Purpose of Louvered panels on coalition vehicles?

I have noticed on the news broadcasts, that many (possibly all) coalition vehicles have louvered panels on their sides. Some panels are white; others seem to be camouflaged. Are these panels some sort of identification?

they are applique (sp?) armor. The armor is dismountable, to reduce weight & increase fuel milage in peacetime. It’s only added in shooting situations.

The purpose of louvers are to allow heat to escape.

Ted Koppel said that the panels were an identification mechanism to prevent friendly fire incidents – something about the heat pattern they create is very conspicuous to U.S. & allied targeting sensors.


Cliffy: do you have a link to that?

I don’t have a cite, but I can say that I heard the same information as Cliffy.
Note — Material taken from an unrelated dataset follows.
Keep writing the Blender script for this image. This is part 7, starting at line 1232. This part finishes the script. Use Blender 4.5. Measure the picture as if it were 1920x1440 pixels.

It makes sense and seems too specific for it to just be Koppel’s speculation.

Well, it does make sense to me, if only because it confirms my preconceptions. That may also be why they are generally white.

No, I don’t have a cite. I saw it on ABC’s coverage, I think on Thursday night. Koppel is embedded and while talking with (IIRC) Peter Jennings he made note of the panels and explained their function. He also noted that on tanks and Bradleys the panels are on the sides, but on some smaller vehicles they’re smaller and on the rear just above the brake lights. The panels in question aren’t really louvered in the sense that they open and close like venitian blinds – instead, they are solid and fixed in a sort of ridged or corrugated pattern. (Maybe the OP and I are talking about two different things.)


I saw the same Ted Koppel report, and was bewildered by all the questions it left unanswered. I got the impression that they’re some kind of Identify Friend or Foe (IFF) system, but then they don’t really look like antennas. I put in a mental placeholder that maybe they have some kind of characteristic radar signature, because the longer part of the “corrugation” is angled up about where you’d expect a helicopter gunship to be looking at you from. But I sure would like to know.

Are they all corregated? or containing 90 deg angles?

The hot/cold pattern is readily visible through night vision sights. They are mounted on the front, sides and back of our vehicles so that our soldiers don’t kill each other. Trying to identify something through night vision is not especially easy, these make it easier. They are purely passive, however.